Students experience “Celtic Connections”

 

Sydney Perry stands atop of basalt rocks at Giants Causeway Ireland. Photo by Dalton Beard.
Sydney Perry stands atop of basalt rocks at Giants Causeway Ireland. Photo by Dalton Beard.

Twelve students accompanied by Dr. Lori Schmied and Dr. Paul Threadgill are currently representing Maryville College in Europe. The course is designed to explore the Celtic connections between Appalachia and Wales and Northern Ireland. We left on January 4 from Knoxville and are due back on the January 20. The trip includes extended stays in London, Wales, Belfast and will be wrapping up in Dublin.

The first few days in London were like a whirlwind. After what seemed like an eternity on the airplane, our group arrived intact in Heathrow, a section of London.

“67 Gower St. is an address I may never forget,” said Grace Plemmons regarding the first hotel we visited in London. “The location and accommodations there were just perfect.”

Fueled by excitement, we suppressed our exhaustion the first morning in London as the group trekked around the city on little to no sleep. The historical sight-seeing started immediately, and it wasn’t a full two hours after arriving in Europe before we were standing in front of Big Ben.

As a group, we toured the Tower of London and even got a chance to view the Crown Jewels.

“Seeing the Crown Jewels was a truly memorable moment. You can feel the history in that place,” said Sydney Perry, a current pre-law and Political Science major from the group.

The next stop on our journey was the town of Wrexham in Wales. As we crossed the border from England to Wales, we could see the physical transformation in the landscape. The large, flat sprawling fields of England were replaced with rolling hills and forests. It’s no coincidence that the Welsh immigrants felt at home in Appalachia as it looks and feels very similar.

Our time in Wales was all about the history. Our day trips to the walled city of Chester and Caernarfon Castle involved lots of guided tours and conversation. We walked along ancient roads as local experts took time out of their day to meet with our class and discuss some of the history in these places.

Our exit from Wales was dreary. We arrived at the airport before dawn in the wind and rain. After a few delays at John Lennon Airport, we finally made our way across the English Channel to Ireland. As our plane descended over Ireland the sun was rising, and the slightly snowy fields of green glowed orange.

Belfast comes on like a strong cup of coffee. We were met with a warm welcome and sandwiches from the Ulster Scotts Society. In every city, we’ve had a bit of lecture-style learning immediately upon our arrival. Here in Belfast, we have been welcomed by many different organizations like the Apprentice Boys and the Orangemen.

Over the years, Schmied and Threadgill have been establishing relationships with these organizations so our students can truly learn while on this study abroad program.

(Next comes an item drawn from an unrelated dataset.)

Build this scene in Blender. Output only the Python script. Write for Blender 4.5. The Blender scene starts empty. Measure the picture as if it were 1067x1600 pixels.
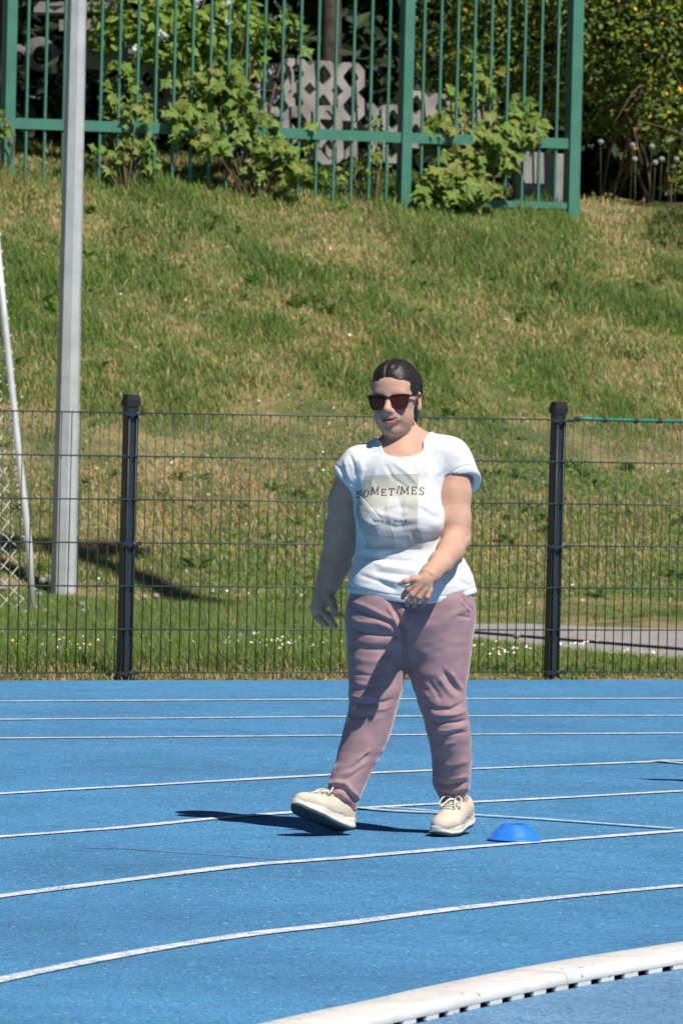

Without their diligent preparation, our group would never have experienced and learned the way we have so far.

A group of MC students learned a traditional Welsh dance in Wales with Dr. Karin Ellis from Glyndwr University. Photo courtesy of Dalton Beard.
A group of MC students learned a traditional Welsh dance in Wales with Dr. Karin Ellis from Glyndwr University. Photo courtesy of Dalton Beard.